--- Records to use ---

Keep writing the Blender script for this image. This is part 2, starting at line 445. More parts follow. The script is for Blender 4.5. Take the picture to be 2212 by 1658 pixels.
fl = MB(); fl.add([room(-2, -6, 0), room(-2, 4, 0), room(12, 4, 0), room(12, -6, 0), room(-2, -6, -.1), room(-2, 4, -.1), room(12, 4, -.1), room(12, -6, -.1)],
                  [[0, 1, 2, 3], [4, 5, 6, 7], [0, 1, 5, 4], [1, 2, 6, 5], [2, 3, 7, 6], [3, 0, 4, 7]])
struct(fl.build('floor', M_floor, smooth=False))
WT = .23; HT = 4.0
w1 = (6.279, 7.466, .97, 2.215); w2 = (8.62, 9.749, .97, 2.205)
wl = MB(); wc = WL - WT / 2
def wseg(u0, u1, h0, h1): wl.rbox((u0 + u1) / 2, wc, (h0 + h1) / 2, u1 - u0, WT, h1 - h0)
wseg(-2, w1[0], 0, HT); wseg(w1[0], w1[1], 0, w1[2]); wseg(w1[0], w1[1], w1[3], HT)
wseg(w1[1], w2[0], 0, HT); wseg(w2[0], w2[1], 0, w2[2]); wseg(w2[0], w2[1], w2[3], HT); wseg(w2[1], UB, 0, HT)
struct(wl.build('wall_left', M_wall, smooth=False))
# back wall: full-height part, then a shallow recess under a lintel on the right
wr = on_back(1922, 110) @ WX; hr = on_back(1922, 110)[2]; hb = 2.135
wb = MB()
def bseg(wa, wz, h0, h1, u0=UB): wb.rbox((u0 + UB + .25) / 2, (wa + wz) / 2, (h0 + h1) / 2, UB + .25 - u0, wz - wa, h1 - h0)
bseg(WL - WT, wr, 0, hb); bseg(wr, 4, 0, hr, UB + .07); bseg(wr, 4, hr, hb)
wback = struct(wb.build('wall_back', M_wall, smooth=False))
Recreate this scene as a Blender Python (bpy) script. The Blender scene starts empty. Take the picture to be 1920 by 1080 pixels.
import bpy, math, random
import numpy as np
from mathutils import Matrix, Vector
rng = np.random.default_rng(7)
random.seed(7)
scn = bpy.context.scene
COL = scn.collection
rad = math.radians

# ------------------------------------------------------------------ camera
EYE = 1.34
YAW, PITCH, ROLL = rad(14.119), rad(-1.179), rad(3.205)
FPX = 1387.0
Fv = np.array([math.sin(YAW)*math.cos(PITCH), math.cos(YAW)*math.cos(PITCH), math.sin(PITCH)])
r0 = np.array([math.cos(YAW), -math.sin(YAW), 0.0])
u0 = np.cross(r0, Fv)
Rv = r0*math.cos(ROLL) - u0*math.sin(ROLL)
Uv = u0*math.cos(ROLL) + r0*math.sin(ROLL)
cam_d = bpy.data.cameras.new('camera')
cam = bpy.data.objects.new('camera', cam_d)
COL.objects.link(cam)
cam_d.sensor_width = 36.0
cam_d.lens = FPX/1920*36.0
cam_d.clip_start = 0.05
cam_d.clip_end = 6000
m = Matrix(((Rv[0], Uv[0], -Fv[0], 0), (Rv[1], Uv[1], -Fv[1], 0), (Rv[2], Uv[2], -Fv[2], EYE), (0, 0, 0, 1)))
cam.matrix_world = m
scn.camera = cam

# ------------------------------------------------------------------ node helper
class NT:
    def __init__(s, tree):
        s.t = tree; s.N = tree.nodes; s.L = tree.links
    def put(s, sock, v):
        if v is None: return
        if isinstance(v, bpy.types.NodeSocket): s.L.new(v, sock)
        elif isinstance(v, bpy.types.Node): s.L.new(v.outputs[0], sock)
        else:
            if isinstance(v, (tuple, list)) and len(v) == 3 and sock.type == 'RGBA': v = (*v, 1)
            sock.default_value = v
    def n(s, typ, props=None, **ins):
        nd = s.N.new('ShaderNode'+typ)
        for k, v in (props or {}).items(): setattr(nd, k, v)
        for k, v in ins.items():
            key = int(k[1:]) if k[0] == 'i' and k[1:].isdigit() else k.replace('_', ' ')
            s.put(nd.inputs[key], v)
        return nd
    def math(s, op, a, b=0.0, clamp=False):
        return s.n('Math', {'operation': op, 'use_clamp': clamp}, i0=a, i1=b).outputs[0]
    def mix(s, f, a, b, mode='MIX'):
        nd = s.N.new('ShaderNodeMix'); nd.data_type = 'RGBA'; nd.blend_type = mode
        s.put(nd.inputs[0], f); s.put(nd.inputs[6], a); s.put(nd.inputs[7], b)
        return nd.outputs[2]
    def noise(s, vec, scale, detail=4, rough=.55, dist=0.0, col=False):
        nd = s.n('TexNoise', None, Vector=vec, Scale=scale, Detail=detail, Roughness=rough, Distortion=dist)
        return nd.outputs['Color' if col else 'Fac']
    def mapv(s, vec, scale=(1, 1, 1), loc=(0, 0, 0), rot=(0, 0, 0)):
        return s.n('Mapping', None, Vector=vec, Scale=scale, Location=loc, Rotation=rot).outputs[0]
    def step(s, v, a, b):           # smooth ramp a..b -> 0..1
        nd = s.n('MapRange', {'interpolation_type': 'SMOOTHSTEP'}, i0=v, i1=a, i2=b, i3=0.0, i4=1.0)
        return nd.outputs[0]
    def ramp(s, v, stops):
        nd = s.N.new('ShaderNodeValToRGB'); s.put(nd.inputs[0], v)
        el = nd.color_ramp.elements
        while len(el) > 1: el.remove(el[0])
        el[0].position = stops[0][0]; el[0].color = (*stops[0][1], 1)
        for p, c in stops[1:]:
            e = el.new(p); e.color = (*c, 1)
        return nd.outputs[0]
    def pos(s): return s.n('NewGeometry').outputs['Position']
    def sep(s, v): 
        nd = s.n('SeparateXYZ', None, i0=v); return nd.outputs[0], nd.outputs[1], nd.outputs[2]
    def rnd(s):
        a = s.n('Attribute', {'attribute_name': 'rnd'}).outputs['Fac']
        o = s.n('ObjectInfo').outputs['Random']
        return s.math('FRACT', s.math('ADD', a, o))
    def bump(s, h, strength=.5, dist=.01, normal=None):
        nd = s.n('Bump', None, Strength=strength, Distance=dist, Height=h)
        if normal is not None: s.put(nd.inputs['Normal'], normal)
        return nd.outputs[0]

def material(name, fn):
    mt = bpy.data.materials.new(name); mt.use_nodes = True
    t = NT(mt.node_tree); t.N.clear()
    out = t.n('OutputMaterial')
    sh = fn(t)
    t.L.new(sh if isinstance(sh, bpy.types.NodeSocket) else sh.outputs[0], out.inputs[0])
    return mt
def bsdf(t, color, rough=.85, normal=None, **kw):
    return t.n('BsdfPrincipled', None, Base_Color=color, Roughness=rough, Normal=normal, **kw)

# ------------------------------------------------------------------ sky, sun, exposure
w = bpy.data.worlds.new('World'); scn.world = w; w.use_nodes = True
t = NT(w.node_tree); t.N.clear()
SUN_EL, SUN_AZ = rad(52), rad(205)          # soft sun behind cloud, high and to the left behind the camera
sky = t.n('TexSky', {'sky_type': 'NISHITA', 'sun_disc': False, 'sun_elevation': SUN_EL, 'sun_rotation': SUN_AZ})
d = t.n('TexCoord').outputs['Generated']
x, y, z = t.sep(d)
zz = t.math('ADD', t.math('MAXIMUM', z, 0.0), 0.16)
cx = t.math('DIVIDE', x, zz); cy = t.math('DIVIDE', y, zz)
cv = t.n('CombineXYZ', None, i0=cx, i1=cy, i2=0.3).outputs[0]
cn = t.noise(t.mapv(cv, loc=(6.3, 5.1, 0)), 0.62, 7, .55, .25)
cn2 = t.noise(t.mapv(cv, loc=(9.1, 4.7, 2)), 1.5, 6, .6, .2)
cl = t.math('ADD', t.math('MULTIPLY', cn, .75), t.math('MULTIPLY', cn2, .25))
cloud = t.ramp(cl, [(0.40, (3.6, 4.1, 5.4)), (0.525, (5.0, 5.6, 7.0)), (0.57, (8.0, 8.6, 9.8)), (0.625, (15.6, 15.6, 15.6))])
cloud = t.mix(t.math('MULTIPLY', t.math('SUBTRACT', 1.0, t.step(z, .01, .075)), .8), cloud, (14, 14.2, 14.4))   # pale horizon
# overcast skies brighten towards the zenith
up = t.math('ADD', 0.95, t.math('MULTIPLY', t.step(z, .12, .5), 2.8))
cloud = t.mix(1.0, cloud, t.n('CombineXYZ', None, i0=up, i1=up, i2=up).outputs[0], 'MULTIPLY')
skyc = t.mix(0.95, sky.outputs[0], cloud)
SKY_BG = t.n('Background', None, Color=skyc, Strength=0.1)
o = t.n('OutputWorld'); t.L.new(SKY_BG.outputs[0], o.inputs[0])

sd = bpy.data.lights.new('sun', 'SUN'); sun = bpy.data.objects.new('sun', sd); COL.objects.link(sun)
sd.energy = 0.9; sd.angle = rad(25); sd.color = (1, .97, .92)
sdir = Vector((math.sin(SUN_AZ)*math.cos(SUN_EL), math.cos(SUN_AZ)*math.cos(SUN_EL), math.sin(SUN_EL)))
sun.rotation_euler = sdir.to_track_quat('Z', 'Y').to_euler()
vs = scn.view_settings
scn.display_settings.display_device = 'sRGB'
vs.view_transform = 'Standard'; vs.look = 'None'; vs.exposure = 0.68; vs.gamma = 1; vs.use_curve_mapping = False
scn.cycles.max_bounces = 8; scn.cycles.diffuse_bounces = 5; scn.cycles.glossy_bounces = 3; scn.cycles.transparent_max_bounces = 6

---

▶ _Task prompt_:
Output the lines of the records above exactly as they appear, from the line containing "Recreate this scene" through the line containing "scn.camera = cam".

▶ _Result_:
Recreate this scene as a Blender Python (bpy) script. The Blender scene starts empty. Take the picture to be 1920 by 1080 pixels.
import bpy, math, random
import numpy as np
from mathutils import Matrix, Vector
rng = np.random.default_rng(7)
random.seed(7)
scn = bpy.context.scene
COL = scn.collection
rad = math.radians

# ------------------------------------------------------------------ camera
EYE = 1.34
YAW, PITCH, ROLL = rad(14.119), rad(-1.179), rad(3.205)
FPX = 1387.0
Fv = np.array([math.sin(YAW)*math.cos(PITCH), math.cos(YAW)*math.cos(PITCH), math.sin(PITCH)])
r0 = np.array([math.cos(YAW), -math.sin(YAW), 0.0])
u0 = np.cross(r0, Fv)
Rv = r0*math.cos(ROLL) - u0*math.sin(ROLL)
Uv = u0*math.cos(ROLL) + r0*math.sin(ROLL)
cam_d = bpy.data.cameras.new('camera')
cam = bpy.data.objects.new('camera', cam_d)
COL.objects.link(cam)
cam_d.sensor_width = 36.0
cam_d.lens = FPX/1920*36.0
cam_d.clip_start = 0.05
cam_d.clip_end = 6000
m = Matrix(((Rv[0], Uv[0], -Fv[0], 0), (Rv[1], Uv[1], -Fv[1], 0), (Rv[2], Uv[2], -Fv[2], EYE), (0, 0, 0, 1)))
cam.matrix_world = m
scn.camera = cam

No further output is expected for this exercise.